Small blebs of frozen magma trapped in crystals, called embayments, may preserve a record of ascent rate in the form of chemical diffusion gradients that scientists can apply as a kind of magma speedometer. This embayment technique has been increasingly used to understand the dynamics of ancient volcanic eruptions. As this speedometer technique grows in popularity, validating its accuracy is important.
Here, a series of laboratory experiments conducted using real magma at magmatic temperatures and pressures will recreate magma ascent under controlled conditions to test how well embayments record this process. Careful comparison between the controlled lab conditions and the diffusion gradients in the experimental embayments will clarify “if” and “how?” embayments faithfully record magmatic ascent.
Graduate and undergraduate students will be trained in research methods at CUNY and Baylor. In addition, public outreach will be performed at the National Museum of Natural History and the NY Virtual Volcano Observatory in the form of “Scientist-is-In” sessions and short-format educational videos on magma ascent.

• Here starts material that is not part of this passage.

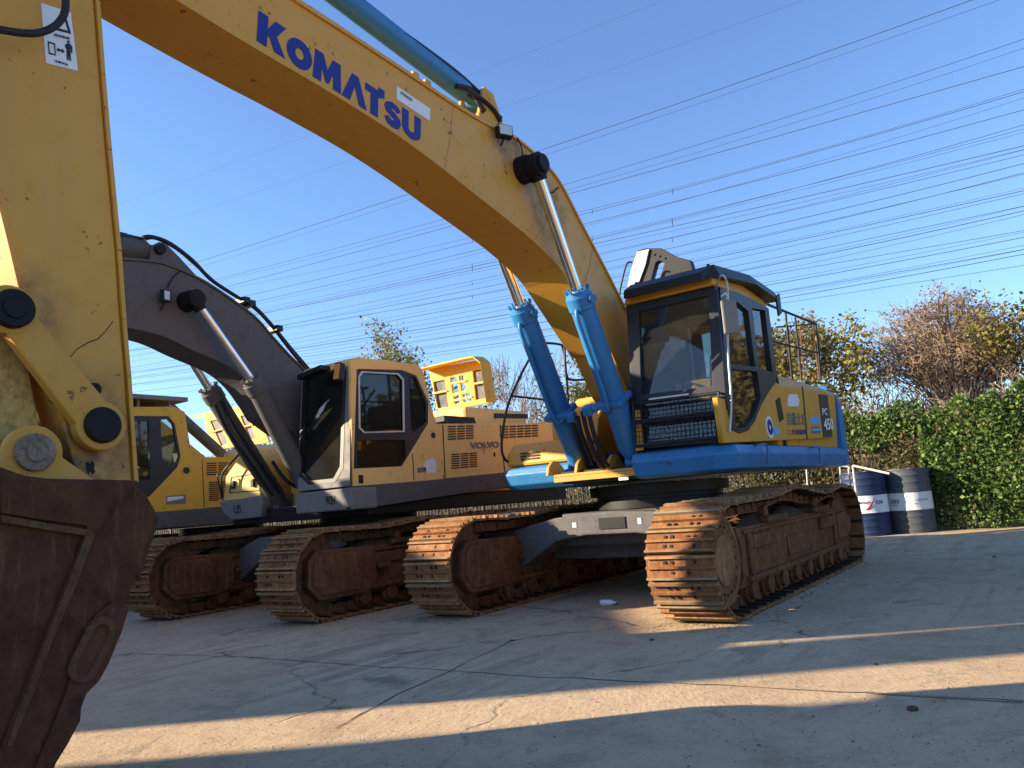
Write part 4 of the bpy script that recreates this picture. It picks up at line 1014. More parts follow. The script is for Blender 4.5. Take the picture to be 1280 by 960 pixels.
# body behind the cab
bp = ply('engine_side_panel', [[(545.7, 530), (671, 529), (700, 529), (700, 583), (637, 590.5), (553.9, 598.6)]], VS, 'vyel', V, .05, off=-.004, bev=.004)
m = MB(); zb = oy(600, 529.5, VS).z
m.box((-2.3, -5.6, 1.3), (.38, VS-.06, zb-.01)); m.build('engine_housing', 'vyel', V, bev=.03)
m = MB(); m.prismz([(-2.3, -2.85), (-2.7, -3.3), (-2.8, -4.25), (-2.7, -5.2), (-2.3, -5.65)], 1.15, 2.25); m.build('counterweight', 'grey', V, bev=.06)
def louvers(rects, y, parent, mat='black', name='louver_vent'):
    for (u0, v0, u1, v1, nx, nz, sl) in rects:
        m = MB(); A = oy(u0, v0, y); B = oy(u1, v0+sl, y); C = oy(u0, v1, y)
        dx = (B-A); dz = (C-A)
        for i in range(nx):
            for j in range(nz):
                p = A+dx*((i+.08)/nx)+dz*((j+.15)/nz); ex = dx*(.84/nx); ez = dz*(.55/nz); o = Vector((0, .004, 0))
                vs = [p, p+ex, p+ex+ez, p+ez]; vs += [q+o for q in vs]
                m.add(vs, [(0, 1, 2, 3), (4, 7, 6, 5), (0, 4, 5, 1), (1, 5, 6, 2), (2, 6, 7, 3), (3, 7, 4, 0)])
        m.build(name, mat, parent)
louvers([(559, 532, 592.5, 551, 3, 6, -1), (626, 532, 673, 549, 5, 5, -1.5), (563.5, 567, 597, 587, 3, 7, -2)], VS+.0, bp)
txt('lettering', 'VOLVO', 'decalgrey', VS, (587, 553), (588, 561.5), (623, 551.5), bp, off=.006, bold=.04)
for (a, b) in (((553, 531), (556, 597.5)), ((624.5, 531), (630.5, 590)), ((515, 567), (517, 600))):
    w_ = 1; ply('seam', [[a, (a[0]+w_, a[1]), (b[0]+w_, b[1]), b]], VS, 'decalblack', bp, .003, off=.003)
quad_on_y('peeling_sticker', [(531, 577), (540, 573), (544, 575), (545, 590), (534, 592), (530, 586)], VS, 'white', bp)
quad_on_y('peeling_sticker', [(521.5, 585), (532, 584), (532.3, 590), (522, 591)], VS, 'decalgrey', bp)
q = oy(618, 568, VS); MB().box((q.x-.012, VS, q.z-.03), (q.x+.012, VS+.012, q.z+.03)).build('panel_latch', 'black', bp)
# upper engine cover with slots and the raised panel
m = MB(); m.box((-2.2, -5.2, zb-.01), (-.55, -3.3, 2.62)); ub = m.build('upper_engine_cover', 'vyel', V, bev=.05)
louvers([(617, 515, 660, 526, 14, 1, 1)], -3.298, ub)
m = MB(); m.box((-.5, -3.7, zb-.008), (.2, -3.1, zb+.14)); m.tube([(.0, -3.0, zb), (-.05, -3.0, zb+.1), (-.35, -3.0, zb+.1), (-.4, -3.0, zb)], .012, 8); m.build('air_filter', 'black', V, bev=.03)
rh = -1.5
rc = plx('raised_engine_cover', [[(536, 462), (590, 451.5), (603, 449), (610.5, 455), (618, 502), (586, 507.5), (548, 514)],
   [(541, 477), (556, 474), (561, 509), (546, 511)], [(590, 463), (604, 460), (610, 497.5), (594, 500.5)],
   [(562, 472), (570, 470), (574, 490), (565, 492)], [(573, 469.5), (579, 468.3), (583, 488), (576, 489.5)], [(566, 495), (574, 493), (576, 504), (568, 506)], [(577, 492.5), (588, 490), (590, 501), (579, 503.5)]], rh, 'tyel', V, .05, bev=.006)
m = MB()
e = [ox(u, v, rh) for u, v in ((534, 463), (590, 450), (604, 447.5), (613, 455), (620.5, 503))]
for i in range(len(e)-1):
    a, b = e[i], e[i+1]; o = Vector((.28, 0, -.02)); t = Vector((0, 0, .02))
    m.add([a, b, b+o, a+o, a+t, b+t, b+o+t, a+o+t], [(0, 1, 2, 3), (4, 5, 6, 7), (0, 1, 5, 4), (1, 2, 6, 5), (2, 3, 7, 6), (3, 0, 4, 7)])
m.build('cover_rim', 'tyel', rc)
m = MB()
for q4 in (((541, 477), (556, 474), (561, 509), (546, 511)), ((590, 463), (604, 460), (610, 497.5), (594, 500.5))):
    a = [ox(u, v, rh-.035) for u, v in q4]; m.add(a, [(0, 1, 2, 3)])
m.split('foam_lining', 'grey', rc)
m = MB()
for q2 in (((541, 492), (559, 488.5)), ((592, 480), (608, 477)), ((562, 480), (583, 476)), ((565, 501), (590, 496))):
    m.tube([ox(*q2[0], rh+.01), ox(*q2[1], rh+.01)], .018, 6)
m.split('cover_rib', 'vyel', rc)
# boom
v_t = [(147, 325), (180, 327), (205, 331), (235, 343), (260, 356), (300, 383), (322, 401), (342, 424), (362, 446), (385, 468)]
v_b = [(154, 409), (200, 419), (241, 438), (284, 457), (308, 476), (326, 500), (338, 520)]
vy1, vy0 = -3.97, -4.45
T = tr(v_t, vy1); B = tr(v_b, vy1)
out = [(7.35, 3.55), (7.3, 3.85), (7.0, 3.98)]+sm2(T)+[(1.35, 2.55), (1.0, 2.0), (1.1, 1.75), (1.4, 1.75), (1.9, 2.05)]+sm2(B[::-1])+[(6.9, 3.45)]
m = MB(); m.prism(out, vy0, vy1); vboom = m.build('boom', 'grey', V, bev=.01, ang=50)
m = MB(); S = sm2(T)
for i in range(len(S)-1):
    a, b = Vector((S[i][0], 0, S[i][1])), Vector((S[i+1][0], 0, S[i+1][1])); c = (a+b)/2; m.obox((c.x, (vy0+vy1)/2, c.z+.012), (b-a)/2*1.02, (0, (vy1-vy0)/2+.02, 0), (0, 0, .012))
m.build('boom_flange', 'grey', vboom)
# arm cylinder lug at the elbow, arm cylinder, hoses
m = MB()
for y in (-4.34, -4.08):
    lo_ = tr([(150, 322), (196, 328), (240, 345)], vy1)
    m.prism(tr([(184, 333), (187, 308), (197, 303), (206, 306), (222, 322), (243, 345)], -4.1), y-.02, y+.02)
m.split('cylinder_lug', 'grey', vboom, bev=.01)
m = MB(); a = oy(195, 316, -4.2); b = oy(146, 309, -4.2); dv = (b-a).normalized(); m.tube([a, a+dv*.1, a+dv*.15, a+dv*1.9, a+dv*1.95, a+dv*2.05], [.07, .09, .125, .125, .14, .14], 24)
vac = m.build('arm_cylinder', 'grey', V, smooth=40); MB().cyl(a+dv*2.0, a+dv*2.9, .055, 16).build('piston_rod', 'chrome', vac, smooth=60)
m = MB(); c = oy(199, 312, -4.05); m.cyl((c.x, -4.4, c.z), (c.x, -4.0, c.z), .06, 16); m.build('cylinder_pin', 'grease', vboom, smooth=40)
m = MB()
m.tube(smooth_pts([oy(u, v, -4.1) for u, v in ((178, 297), (190, 296), (212, 304), (240, 325), (262, 348), (285, 364), (306, 377), (322, 388), (342, 410), (362, 436), (384, 463))], 4), .024, 8)
m.tube(smooth_pts([oy(u, v, -4.25) for u, v in ((180, 299), (195, 298), (222, 312), (250, 336), (275, 358), (300, 373), (318, 383), (340, 406), (362, 433), (386, 461))], 4), .02, 8)
m.build('boom_hose', 'rubber', vboom, smooth=60)
m = MB()
for u, v in ((302, 377), (309, 381), (343, 412)): m.obox(oy(u, v, -4.15), (.05, 0, 0), (0, .12, 0), (0, 0, .04))
for u, v in ((152, 293), (163, 296), (172, 298)): m.obox(oy(u, v+2, -4.2), (.05, 0, 0), (0, .05, 0), (0, 0, .03))
m.split('hose_clamp', 'black', vboom, bev=.01)
c = oy(207, 370, -3.9); m = MB(); m.obox(c, (.05, .01, 0), (-.01, .03, 0), (0, 0, .07)); m.tube([c+Vector((0, 0, -.05)), c+Vector((.03, -.05, -.16))], .012, 6); lm_ = m.build('work_light', 'black', vboom, bev=.01)
m = MB(); m.obox(c+Vector((0, .031, 0)), (.036, .007, 0), (-.001, .003, 0), (0, 0, .05)); m.build('lamp_lens', 'silver', lm_)
m = MB(); m.tube(smooth_pts([oy(209, 360, -3.94), oy(218, 345, -3.95), oy(226, 339, -3.95)], 4), .008, 6).build('lamp_cable', 'rubber', vboom)
# boom cylinders
pcv = oy(243, 374, -3.8)
m = MB(); m.cyl((pcv.x, -4.62, pcv.z), (pcv.x, -3.72, pcv.z), .07, 18)
m.cyl((pcv.x, -3.97, pcv.z), (pcv.x, -3.86, pcv.z), .12, 20); m.build('cylinder_pin', 'grease', vboom, smooth=40)
yn = -3.80; t_, m_, b_ = oy(250, 377, yn), oy(315, 476, yn), oy(388, 616, yn)
c3, _d = boom_cyl((pcv.x, yn, pcv.z), m_, b_, .05, .118, V, ('grey', 'chrome', 'grease'))
yf = -4.64; m2, b2 = oy(262, 487, yf), oy(350, 628, yf); d_ = (m2-b2).normalized()
c4, _d = boom_cyl(b2+d_*(b_-Vector((pcv.x, yn, pcv.z))).length, m2, b2, .05, .118, V, ('grey', 'chrome', 'grease'))
for c, y, px in ((c3, yn-.13, ((318, 486), (330, 520), (352, 560), (372, 600))), (c4, yf+.13, ((268, 505), (285, 540), (310, 575), (340, 620)))):
    m = MB(); m.tube(smooth_pts([oy(u, v, y) for u, v in px], 4), .022, 8); m.tube(smooth_pts([oy(u+9, v-4, y) for u, v in px], 4), .022, 8); m.build('hydraulic_hose', 'rubber', c, smooth=60)
m = MB()
for k in range(3): m.tube(smooth_pts([Vector((2.1-.2*k, -4.5+.1*k, 1.9)), Vector((2.0-.1*k, -4.3, 1.6)), Vector((1.6, -4.2+.1*k, 1.45)), Vector((1.2, -4.2, 1.6+.1*k))], 5), .025, 8)
m.box((.9, -4.6, 1.3), (1.3, -3.9, 1.62)); m.build('swing_motor', 'black', V, bev=.01)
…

Quantifying the rate of magma ascent in the volcanic conduit is critical to understanding the timing, magnitude, and behavior of eruptions. Quenched pockets of melt preserved within embayments are thought to preserve such rates as compositional gradients controlled by diffusive equilibration. Past studies using embayments to determine magma ascent rates have used a few, carefully selected samples and have made reasonable, but untested, assumptions involving diffusion and decompression pathway.
The key assumptions underlying embayment geospeedometry must be experimentally validated before it can be confidently used to advance the understanding of volcanic eruption dynamics. Here, the theoretical basis for embayment geospeedometry will be systematically tested against focused suites of natural samples and a series of decompression experiments using natural and synthetic embayments.
Important tests include (1) discovering how well a single embayment represents a batch of magma, and (2) whether observed diffusion profiles match those predicted from experimental conditions and key assumptions. If the experimental embayments are shown to be robust, then embayment geospeedometry will become a valuable tool for understanding the conditions in volcanic conduits during eruption.
If experimental diffusion profiles are instead shown to not match those predicted by experimental conditions then the experiments will provide an empirical framework for exploring the complexities recorded by embayments.
This award reflects NSF's statutory mission and has been deemed worthy of support through evaluation using the Foundation's intellectual merit and broader impacts review criteria.